Daud'un amacı intikam almak değil, kötü karmasını düzeltmektir kısaca. Bu amaçla yaptığı bir dizi suikastin sonunda, Daud'un ve ekibinin saklandığı bölgeye bir dizi saldırı düzenlenir ancak saldırılar hep, ekibin en zayıf elemanları bölgedeyken gerçekleşir. Daud, bir köstebekten şüphelenmektedir. Son saldırının olduğu gün, Daud; bölgesinde kalacağını ekibi dahil kimseye söylemez ve saldırıyı kendi başına savuşturur. Yaşayan ve kanlı bir sorgudan geçen saldırganlar, ihanet eden kişinin ismini söylemezler. Bir anda, Daud ve Corvo ile aynı dövmeyi taşıyan, onların doğaüstü güçlerini kullanabilen birini görürüz sahnede. Kahkaha atan bir kadın... Daud'un en iyi öğrencisini, küçüklükten beri yetiştirdiği kadını gösteriyordur. İhanet eden odur. Son düello yapılır...

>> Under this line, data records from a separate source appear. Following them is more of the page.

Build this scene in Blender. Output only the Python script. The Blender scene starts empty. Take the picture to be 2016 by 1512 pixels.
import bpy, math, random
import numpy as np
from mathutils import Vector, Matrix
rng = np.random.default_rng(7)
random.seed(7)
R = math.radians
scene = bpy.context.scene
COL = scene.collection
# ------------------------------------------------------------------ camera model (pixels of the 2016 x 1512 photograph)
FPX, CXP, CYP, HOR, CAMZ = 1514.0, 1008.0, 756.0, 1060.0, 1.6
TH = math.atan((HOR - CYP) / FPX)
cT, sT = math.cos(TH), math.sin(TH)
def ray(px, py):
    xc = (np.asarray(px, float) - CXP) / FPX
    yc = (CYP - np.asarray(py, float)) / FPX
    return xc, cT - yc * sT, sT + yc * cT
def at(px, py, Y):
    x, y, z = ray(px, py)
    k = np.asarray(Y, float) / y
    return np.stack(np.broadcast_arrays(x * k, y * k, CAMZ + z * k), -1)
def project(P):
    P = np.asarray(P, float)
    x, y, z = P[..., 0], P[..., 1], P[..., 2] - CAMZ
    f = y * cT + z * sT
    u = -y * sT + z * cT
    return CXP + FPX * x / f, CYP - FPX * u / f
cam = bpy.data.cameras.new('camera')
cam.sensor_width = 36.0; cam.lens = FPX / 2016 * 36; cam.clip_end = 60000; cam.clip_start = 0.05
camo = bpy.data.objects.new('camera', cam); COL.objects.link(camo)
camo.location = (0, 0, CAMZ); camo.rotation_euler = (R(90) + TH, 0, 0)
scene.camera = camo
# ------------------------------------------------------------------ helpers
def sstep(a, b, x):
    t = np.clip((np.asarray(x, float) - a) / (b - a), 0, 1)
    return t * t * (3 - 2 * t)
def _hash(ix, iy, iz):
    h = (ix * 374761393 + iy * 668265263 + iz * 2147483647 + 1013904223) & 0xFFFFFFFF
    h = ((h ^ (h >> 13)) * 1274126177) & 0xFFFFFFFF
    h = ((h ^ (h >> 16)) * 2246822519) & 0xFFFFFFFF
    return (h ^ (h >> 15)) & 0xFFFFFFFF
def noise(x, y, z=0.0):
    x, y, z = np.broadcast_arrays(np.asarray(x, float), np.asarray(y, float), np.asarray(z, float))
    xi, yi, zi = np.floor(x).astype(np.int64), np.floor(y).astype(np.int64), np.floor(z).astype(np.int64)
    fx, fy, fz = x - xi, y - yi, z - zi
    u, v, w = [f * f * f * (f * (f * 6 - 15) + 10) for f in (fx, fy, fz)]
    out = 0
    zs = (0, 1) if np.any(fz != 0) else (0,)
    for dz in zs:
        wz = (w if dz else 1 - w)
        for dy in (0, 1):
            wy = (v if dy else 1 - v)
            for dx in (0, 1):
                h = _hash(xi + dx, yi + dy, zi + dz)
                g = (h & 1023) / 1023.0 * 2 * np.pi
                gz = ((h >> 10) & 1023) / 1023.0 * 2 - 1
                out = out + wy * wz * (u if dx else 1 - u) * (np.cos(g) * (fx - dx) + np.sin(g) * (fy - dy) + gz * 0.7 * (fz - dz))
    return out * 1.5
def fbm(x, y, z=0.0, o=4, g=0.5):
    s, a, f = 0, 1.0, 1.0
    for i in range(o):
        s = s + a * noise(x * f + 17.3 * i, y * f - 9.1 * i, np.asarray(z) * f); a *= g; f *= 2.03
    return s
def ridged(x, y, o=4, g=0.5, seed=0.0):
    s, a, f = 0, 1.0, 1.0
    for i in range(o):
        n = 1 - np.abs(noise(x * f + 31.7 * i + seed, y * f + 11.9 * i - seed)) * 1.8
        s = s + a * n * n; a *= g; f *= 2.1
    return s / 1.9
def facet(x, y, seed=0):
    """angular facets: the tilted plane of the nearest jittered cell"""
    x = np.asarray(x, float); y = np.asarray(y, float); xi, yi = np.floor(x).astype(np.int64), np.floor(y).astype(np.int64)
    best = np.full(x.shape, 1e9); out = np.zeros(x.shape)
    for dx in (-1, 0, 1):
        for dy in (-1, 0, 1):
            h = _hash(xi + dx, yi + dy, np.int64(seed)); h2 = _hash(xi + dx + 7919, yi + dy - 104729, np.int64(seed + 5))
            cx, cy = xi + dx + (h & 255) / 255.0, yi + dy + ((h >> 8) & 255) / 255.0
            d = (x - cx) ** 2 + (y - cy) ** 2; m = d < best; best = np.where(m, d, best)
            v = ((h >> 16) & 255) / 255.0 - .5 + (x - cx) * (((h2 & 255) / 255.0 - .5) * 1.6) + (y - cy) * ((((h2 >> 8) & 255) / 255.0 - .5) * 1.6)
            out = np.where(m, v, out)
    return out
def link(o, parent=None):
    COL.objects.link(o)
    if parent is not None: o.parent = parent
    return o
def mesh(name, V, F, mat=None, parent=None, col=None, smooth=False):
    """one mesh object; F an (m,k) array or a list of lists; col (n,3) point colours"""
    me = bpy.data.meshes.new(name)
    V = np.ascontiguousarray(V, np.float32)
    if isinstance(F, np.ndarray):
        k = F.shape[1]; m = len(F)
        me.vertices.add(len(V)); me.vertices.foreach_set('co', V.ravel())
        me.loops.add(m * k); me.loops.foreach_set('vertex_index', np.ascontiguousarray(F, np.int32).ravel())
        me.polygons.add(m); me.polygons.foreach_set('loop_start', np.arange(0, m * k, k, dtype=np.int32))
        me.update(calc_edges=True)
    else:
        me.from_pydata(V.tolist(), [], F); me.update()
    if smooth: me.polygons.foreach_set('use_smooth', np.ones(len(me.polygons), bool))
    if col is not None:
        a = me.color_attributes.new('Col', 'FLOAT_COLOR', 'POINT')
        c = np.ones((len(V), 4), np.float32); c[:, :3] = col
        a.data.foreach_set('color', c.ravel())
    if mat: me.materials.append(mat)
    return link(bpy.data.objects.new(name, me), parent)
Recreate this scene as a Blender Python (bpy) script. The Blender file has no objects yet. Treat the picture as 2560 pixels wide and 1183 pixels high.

Üçüncü oyun, daha doğrusu beni bu kadar derinden etkileyen ve yazmaya teşvik eden oyunda ise düşman; az önce bahsettiğim kahkaha atan kadın ve çetesidir. Üyeleri kadınlardan oluşan çeteyi çökertmek şart olmuştur. Kadın, bir cadıdır ve oyunun finalinde cadının amacını öğreniriz.
Üç oyunu size anlatmamın sebebi tam olarak bu işte. Kadının amacı ve kendimle daha fazla özdeşleştirdiğim Daud... Çünkü cadı, prenses Emily'nin aklına girip imparatorluğu yönetmek adına kara büyü kullanmaktaydı. Daud, hatta Daud değil; ben, cadının planını öğrendiğimde; onu durdurmak için elimden geleni yaptım. Onunla dünyada değil, sol elimdeki dövmeyi elde ettiğim yerde, bana güçlerimi kazandıran The Outsider'la tanıştığım yerde, bir paralel evrende çarpıştım. Kılıcımı önce karnına, sonra boğazına sapladım. Onu öldürdüğümde, The Outsider bana sesleniyordu...
"Herkes seni, kraliçenin katili olarak hatırlayacak. Kimse, prenses Emily'yi kara büyüden kurtaran adam olduğunu; kendinden birini, bir seçilmiş kişiyi alt edebilecek kadar büyük olduğunu bilmeyecek."